Plaintiff contends that the stipulation made in the earlier case by the attorneys for all the companies cannot operate against it in this case. The stipulation shows that, when it was made another rate reduction was contemplated. All its provisions, except the one dismissing the review then pending, relate to procedure to be followed in making the reduction and for review. In lieu of the rule that, during the pendency of the review insurers should not charge any rate in excess of those fixed

Page 281 U. S. 336

by the superintendent (§ 6284), it was arranged that the rates existing prior to the order should continue to be charged until final determination of the case. The companies were to give a bond to be fixed by the court to secure refund should the reduction finally be sustained. It is clear that the stipulation was intended to apply to the subsequent order and to any review of it.

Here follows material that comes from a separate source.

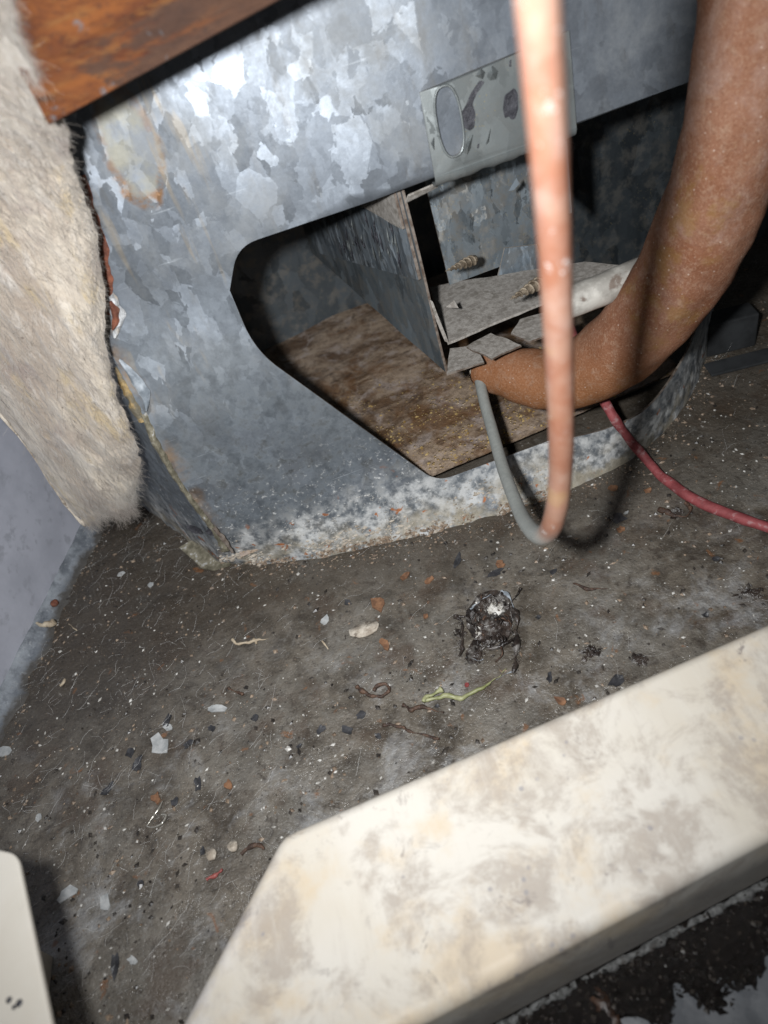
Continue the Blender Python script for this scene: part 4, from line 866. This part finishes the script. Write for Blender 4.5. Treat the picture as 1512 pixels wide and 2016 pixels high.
# ------------------------------------------------------------------ grit, fibres, wet litter
def inpan(x, y):
    return y < np.interp(x, [-.25, -.15, -.115, -.095, -.044, .007, .061, .099, .136, .174, .211, .236], [.5, .46, .33, .305, .281, .273, .266, .268, .275, .297, .336, .37])
def grit(name, n, smin, smax, mat, dens=None, flat=.6, pw_=3.):
    P_ = []; 
    while len(P_) < n:
        x, y = rnd.uniform(-.23, .30), rnd.uniform(.065, .46)
        if not inpan(x, y) or (dens and rnd.random() > dens(x, y)): continue
        P_.append((x, y, floorz(x, y)))
    P_ = np.array(P_); s = smin+(smax-smin)*nrs.rand(n)**pw_
    th = nrs.rand(n)*6.28; sc = np.stack([s*(.6+.8*nrs.rand(n)), s*(.5+.5*nrs.rand(n)), s*flat], 1)
    v = OCT[None]*(.75+.5*nrs.rand(n, 6, 1))*sc[:, None]; c, s_ = np.cos(th)[:, None], np.sin(th)[:, None]
    v = np.stack([v[..., 0]*c-v[..., 1]*s_, v[..., 0]*s_+v[..., 1]*c, v[..., 2]], -1)+P_[:, None]; v[..., 2] += .0001
    f = OF[None]+np.arange(n)[:, None, None]*6
    o = mesh(name, v.reshape(-1, 3), f.reshape(-1, 3).tolist(), mat, smooth=False, origin=(0, 0, 0)); return tag(o, kind='stuff')
cl_ = lambda x, y: .25+.75*max(0, min(1, .5+1.3*nz((x, y), 22, 6)))
nearr = lambda x, y: cl_(x, y)*max(.25, min(1, (.36-y)/.14))
tag(grit('pale_grit', 4600, .00012, .00115, MT['gpale'], nearr, pw_=7.), 'tiny pale specks of grit scattered all over the floor', 'grit')
tag(grit('dark_grit', 5200, .00018, .0017, MT['gdark'], cl_, .5, 6.), 'tiny black wet specks scattered over the floor', 'grit')
tag(grit('brown_grit', 4200, .00018, .0015, MT['gmid'], cl_, .6, 6.), 'tiny brown crumbs scattered over the floor', 'grit')
def seamd(x, y):
    yb = np.interp(x, [-.15, -.115, -.095, -.044, .007, .061, .099, .136, .174, .211, .236], [.46, .33, .305, .281, .273, .266, .268, .275, .297, .336, .37])
    d_ = min(yb-y, .12+.0*x); e_ = abs((x-a[0])*wn[0]+(y-a[1])*wn[1]); return max(0, 1-d_/.012)*.9+max(0, 1-e_/.022)*.8
tag(grit('dirt_drift', 2600, .0002, .0012, MT['gmid'], seamd, .6, 4.), 'crumbly brown dirt gathered along the housing foot and the wall', 'dirt')
tag(grit('lint_drift', 900, .0002, .0009, MT['crust2'], seamd, .6, 4.), 'pale crumbs gathered along the housing foot and the wall', 'dirt')
tray_o = bpy.data.objects['drip_tray']; gr_ = []
while len(gr_) < 900:
    s_, t_ = rnd.uniform(.30, .85), abs(rnd.gauss(.03, .22))
    q = P_tray(s_, t_)
    if t_ > .75 or nz(q, 60, 5)+.3 < rnd.random()*.75: continue
    gr_.append(q+[0, 0, .0002])
gr_ = np.array(gr_); n = len(gr_); v = gr_[:, None]+OCT[None]*(.0002+.0008*nrs.rand(n)**3)[:, None, None]*(.5+nrs.rand(n, 6, 1))
tag(mesh('yellow_granules', v.reshape(-1, 3), (OF[None]+np.arange(n)[:, None, None]*6).reshape(-1, 3).tolist(), MT['ygran'], tray_o, smooth=False), kind='stuff')
R_, D_, L_ = [], [], []
while len(R_) < 620:
    x, y = rnd.uniform(-.22, .26), rnd.uniform(.10, .40)
    if not inpan(x, y) or rnd.random() > (1. if x < -.08 else .16): continue
    R_.append((x, y, floorz(x, y)+.0006)); th = rnd.gauss(.55, .7); D_.append((math.cos(th), math.sin(th), rnd.uniform(0, .12))); L_.append(rnd.uniform(.003, .016))
tag(strands('cobweb_fibre', R_, D_, L_, .00005, MT['fibre'], None, 6, .25, .02), 'fine pale fibres and cobweb strewn over the floor, thickest at the left', 'fibres', None, 'stuff')
# wet black litter in front of the rail
def litter_ok(x, y):
    yl = near0[1]+(x-near0[0])*nd_[1]/nd_[0]
    dpt = yl-y; lim = .009+.009*max(0, min(1, (x-.0)/.05))+.011*nz((x, y), 90, 2)-max(0, x-.055)*.25
    return 0 < dpt < lim+abs(rnd.gauss(0, .0016))
def P_mound(s_, t):
    x = -.06+.20*s_; yl = near0[1]+(x-near0[0])*nd_[1]/nd_[0]; y = yl+.003-.040*t
    dpt = yl-y; lim = .009+.009*max(0, min(1, x/.05))+.011*nz((x, y), 90, 2)-max(0, x-.055)*.25; e_ = min(1, max(-.4, (lim-dpt)/.006))
    return np.array([x, y, floorz(x, y)+.0003+.0020*e_+(.0013*nz((x, y), 160, 4)+.0012*nz((x, y), 380, 7))*max(0, .35+e_)])
V, Fc = gridmesh(P_mound, 320, 80); tag(mesh('wet_sludge', V, Fc, MT['wet'], origin=(0, 0, 0)), 'black wet sludge lying along the near foot of the cream rail', 'sludge', None, 'stuff')
P_ = []
while len(P_) < 3600:
    x, y = rnd.uniform(-.05, .13), rnd.uniform(.015, .085)
    if litter_ok(x, y): P_.append((x, y, floorz(x, y)+rnd.uniform(.0008, .0030)))
n = len(P_); P_ = np.array(P_); s = .0003+.0015*nrs.rand(n)**2.6
v = OCT[None]*(.6+.8*nrs.rand(n, 6, 1))*np.stack([s*(1+nrs.rand(n)), s*(.35+.5*nrs.rand(n)), s*.35], 1)[:, None]; tl = nrs.normal(0, .5, (n, 1)); v = np.stack([v[..., 0]*np.cos(tl)-v[..., 2]*np.sin(tl), v[..., 1], v[..., 0]*np.sin(tl)+v[..., 2]*np.cos(tl)], -1); th = nrs.rand(n)*6.28; c, s_ = np.cos(th)[:, None], np.sin(th)[:, None]
v = np.stack([v[..., 0]*c-v[..., 1]*s_, v[..., 0]*s_+v[..., 1]*c, v[..., 2]], -1)+P_[:, None]
tag(mesh('wet_litter', v.reshape(-1, 3), (OF[None]+np.arange(n)[:, None, None]*6).reshape(-1, 3).tolist(), MT['wet'], smooth=False, origin=(0, 0, 0)), 'heap of wet black leaf litter along the near foot of the cream rail', 'litter', None, 'stuff')
P2_ = P_[nrs.permutation(len(P_))[:700]]+np.array([0, 0, .0011]); n2_ = len(P2_); s2_ = (.00018+.0009*nrs.rand(n2_)**3)[:, None, None]
v2_ = P2_[:, None]+OCT[None]*s2_*(.4+nrs.rand(n2_, 6, 1))*np.array([1, 1, .6])
tag(mesh('litter_crumb', v2_.reshape(-1, 3), (OF[None]+np.arange(n2_)[:, None, None]*6).reshape(-1, 3).tolist(), MT['gdark'], smooth=False, origin=(0, 0, 0)), 'dark crumbs caught in the black litter along the rail', 'crumbs', None, 'stuff')
def bigleaf(name, pts, mat, label, h=.002):
    tv, tf = cdt(pts, (), 8, .3); V = []
    for x, y in tv: 
        d_ = min(math.hypot(x-p[0], y-p[1]) for p in pts); V.append(flo(x, y)+[0, 0, .0022+h*(1-math.exp(-d_/15))+.0008*nz((x*.05, y*.05), 1)])
    o = mesh(name, V, tf, mat); facing(o, (0, 0, 1)); solid(o, .0005); return tag(o, label, 'leaf')
bigleaf('dead_leaf', [(1392, 1850), (1430, 1812), (1474, 1790), (1484, 1806), (1470, 1850), (1446, 1890), (1416, 1916), (1392, 1924), (1382, 1896)], MT['wet'], 'broad smooth blackish leaf on the grey floor at the lower right corner')
bigleaf('dead_leaf', [(1160, 1944), (1172, 1940), (1192, 1958), (1216, 1990), (1226, 2030), (1200, 2034), (1178, 2000), (1158, 1966)], MT['bleaf'], 'brown leaf sticking out of the wet litter at the bottom edge')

But plaintiff insists that the stipulation contains no promise to refund. The pertinent language is quoted above. The stipulation and order constituted the only basis of the companies' right to continue to collect the higher premiums. When read having regard to the circumstances and context, the quoted language reasonably may be construed to be a promise by each company to return to its policyholders the excess charges paid by them pending final determination of the validity of the reduction.

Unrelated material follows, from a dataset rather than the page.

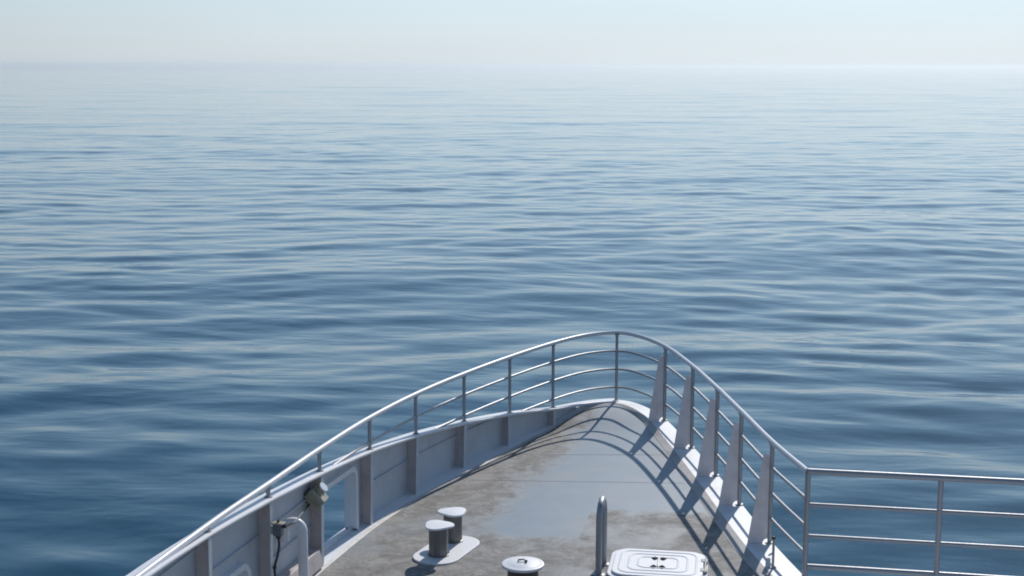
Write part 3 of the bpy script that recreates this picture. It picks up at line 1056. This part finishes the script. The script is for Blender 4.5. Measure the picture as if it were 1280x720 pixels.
m = MB()
s0 = jc + n * 0.078 + Vector((0, 0, 0.038))
e0 = c - dirr * 0.105
m.tube(catmull([s0, s0 + n * 0.05 + t * 0.12 + Vector((0, 0, 0.015)), s0.lerp(e0, 0.5) + Vector((0, 0, -0.03)), e0 - dirr * 0.06 - Vector((0, 0, 0.02)), e0], 6), 0.0085, 8)
cab = m.build('power_cable', M_grey, None)
tag(cab, 'thin grey cable slung from the junction box up to the floodlight', 'cable')
m = MB()
q0 = jc + Vector((0, 0, -0.08))
pl = [q0, q0 + Vector((0.004, 0.0, -0.08)), q0 + Vector((-0.01, -0.02, -0.18)), q0 + Vector((-0.035, -0.03, -0.28)), q0 + Vector((-0.03, -0.03, -0.40)), q0 + Vector((-0.02, -0.04, -0.49))]
m.tube(catmull(pl, 5), 0.012, 8)
m.tube([pl[3] + Vector((0, 0, 0.012)), pl[3] - Vector((0, 0, 0.012))], 0.02, 10)
cab = m.build('supply_cable', M_black, None)
tag(cab, 'thick black cable hanging from the junction box down to the deck edge', 'cable')

# ------------------------------------------------------------------ little rod with a black knob by the last bracket
rx, ry = 0.44, 13.98
rod = empty('marker_rod', (rx, ry, 0))
tag(rod, 'short upright metal rod with black tip beside the nearest railing bracket', 'rod')
m = MB()
m.tube([(rx, ry, -0.001), (rx, ry, 0.30)], 0.013, 10)
m.lathe((rx, ry, 0), [(0.035, 0), (0.035, 0.01), (0.016, 0.014)], 16)
m.build('shaft', M_steel, rod)
m = MB()
m.lathe((rx, ry, 0.30), [(0.012, 0), (0.018, 0.006), (0.018, 0.02), (0.010, 0.028)], 14)
m.build('tip', M_black, rod)
m = MB()
m.tube([(rx - 0.045, ry + 0.02, 0.12), (rx, ry, 0.16)], 0.010, 8)
m.box((rx - 0.05, ry + 0.02, 0.05), (0.05, 0.05, 0.10))
m.build('clip', M_ptube, rod)

# ------------------------------------------------------------------ haze over the sea
def build_haze():
    me = bpy.data.meshes.new('haze')
    h = 95000.0
    z0, z1 = SEA_Z - 3.0, 9.0
    vs = [(sx * h, sy * h, z) for z in (z0, z1) for sy in (-1, 1) for sx in (-1, 1)]
    me.from_pydata(vs, [], [(0, 2, 3, 1), (4, 5, 7, 6), (0, 1, 5, 4), (1, 3, 7, 5), (3, 2, 6, 7), (2, 0, 4, 6)])
    m = bpy.data.materials.new('sea_haze'); m.use_nodes = True
    nt = m.node_tree
    nt.nodes.clear()
    out = nt.nodes.new('ShaderNodeOutputMaterial')
    v = nt.nodes.new('ShaderNodeVolumePrincipled')
    v.inputs['Color'].default_value = (0.82, 0.87, 0.90, 1)
    v.inputs['Density'].default_value = 1.0 / 3300.0
    v.inputs['Anisotropy'].default_value = 0.5
    nt.links.new(v.outputs[0], out.inputs['Volume'])
    me.materials.append(m)
    o = bpy.data.objects.new('haze', me)
    S.collection.objects.link(o)
    tag(o, 'thin pale sea haze softening the horizon', None, None, 'stuff')
build_haze()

Plaintiff claims that the superintendent failed to make the specified findings, and so relieved it from any obligation under the stipulation. An affidavit filed in support of its motion for temporary injunction states that the superintendent did not make these findings. The order is not in the record. The plaintiff failed to present the findings that were made. There is no showing that the companies produced the information called for by the superintendent or that he was not lawfully excused from making such findings. We may notice the record of that case in this Court. * Aetna Ins. Co. v. Hyde, 275 U. S. 440,. The order is there

Page 281 U. S. 337

fully set forth. It states that the companies refused to furnish the superintendent the necessary facts, and that, accordingly, such findings could not be made. Clearly plaintiff's showing is not sufficient to require the court to find that the superintendent was not excused by the companies' refusal to furnish information as agreed.

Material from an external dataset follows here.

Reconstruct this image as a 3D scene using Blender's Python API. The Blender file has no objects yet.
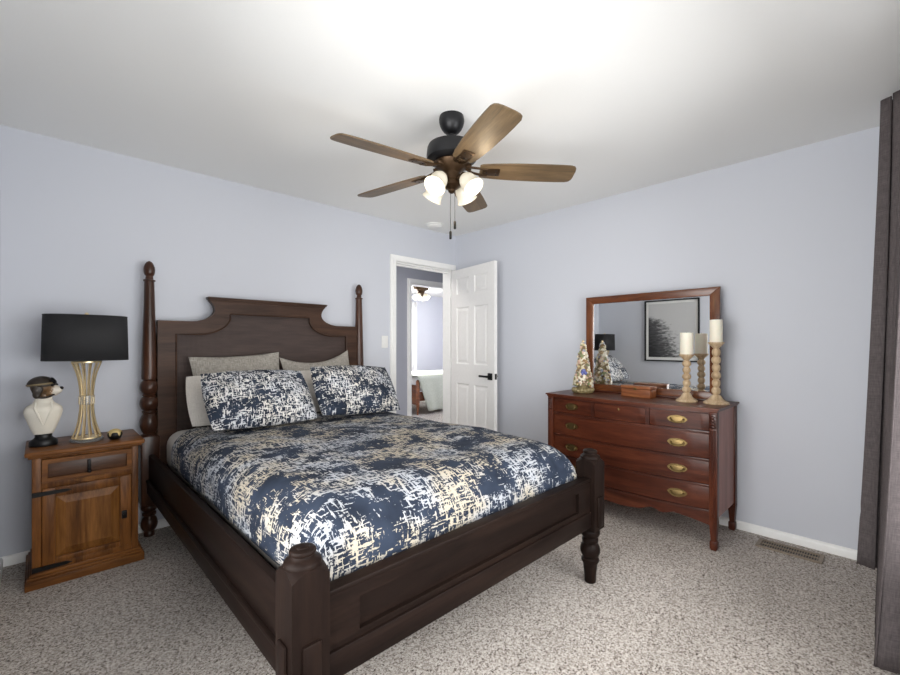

Plaintiff contends that the collection of the higher rates was not made pursuant to the stipulation. It does not appear whether, in addition to prescribing the bond, the court authorized the collection of higher premiums until final determination of the validity of the reduction. The stipulation was sufficient to support such an order, and there is nothing in the record to require a finding that one was not made. See state ex rel. Hyde v. Westhues, 316 Mo. 457, 466, 290 S.W. 443. In view of the requirement of § 6284 that, pending review, insurers shall not charge more than the reduced rates, and in the absence of any other disclosed authority to continue to exact the higher premiums, it is right to attribute the excess charges to the promise to refund.

Plaintiff lays much emphasis upon the fact that it will suffer irreparable loss if compelled to apply the lower rates during the litigation and the order is finally held unlawful, whereas, if the temporary injunction be granted, policyholders may be protected by an appropriate provision in the decree. Ohio Oil Co. v. Conway, 279 U. S. 813, 279 U. S. 815. But, in respect of plaintiff's right to have a temporary injunction, its position is not as good as it would have been if this suit had been brought when the rate order was passed. As against the joint attack, the reduction has been sustained by the court of last resort. Plaintiff has not repaid the policyholders. It now assails the statute as well as the order, and seeks again to prevent the taking effect of the prescribed rates. The retention of the higher premiums that it obtained by means of the stipulation and the denial of its promise to

Page 281 U. S. 338

refund are facts properly to be considered. Courts of equity frequently decline to interfere on behalf of a complainant whose attitude is unconscientious in respect of the matter concerning which it seeks relief. Deweese v. Reinhard, 165 U. S. 386, 165 U. S. 390. While the rule which plaintiff invokes is one of general application, it cannot be said that the lower court erred in withholding relief until plaintiff makes good its promise to refund.

Plaintiff contends that, as the companies failed to submit, and the superintendent, until February 1, 1928, did not designate the classes to which the reduction should be applied (§ 6283), the lower rates did not take effect until that time. But, by the stipulation, the parties agreed that such order should apply to all classes alike. That was a sufficient designation in advance. And the promise to refund, the bringing of the suit to review the reduction, and the giving of the bond all support the view that, as to the companies making the stipulation, the rate reduction was then consummated. The court's imposition of the condition that excess premiums collected from November 15, 1922, be repaid is not without adequate support.

A decree of the district court denying an interlocutory injunction will not be reversed unless shown to be contrary to some rule of equity or the result of an improvident exercise of judicial discretion. Meccano, Ltd. v. John Wanamaker, 253 U. S. 136, 253 U. S. 141; Chicago Great Western Ry. v. Kendall, 266 U. S. 94, 266 U. S. 100. Applying that rule, we find no adequate ground for reversal.

Decree affirmed.

* Butler v. Eaton, 141 U. S. 240, 141 U. S. 243; Aspen Mining & Smelting Co. v. Billings, 150 U. S. 31, 150 U. S. 38; Washington & Idaho R. Co. v. Coeur D'Alene Ry., 160 U. S. 101; Craemer v. Washington, 168 U. S. 124, 168 U. S. 129; Bienville Water Supply Co. v. Mobile, 186 U. S. 212, 186 U. S. 217; Dimmick v. Tompkins, 194 U. S. 540, 194 U. S. 548; Fritzlen v. Boatmen's Bank, 212 U. S. 364, 212 U. S. 370; De Bearn v. Safe Deposit Co., 233 U. S. 24, 233 U. S. 32; Freshman v. Atkins, 269 U. S. 121, 269 U. S. 124; United States v. California Canneries, 279 U. S. 553, 279 U. S. 555; cf. Pickford v. Talbott, 225 U. S. 651, 225 U. S. 654.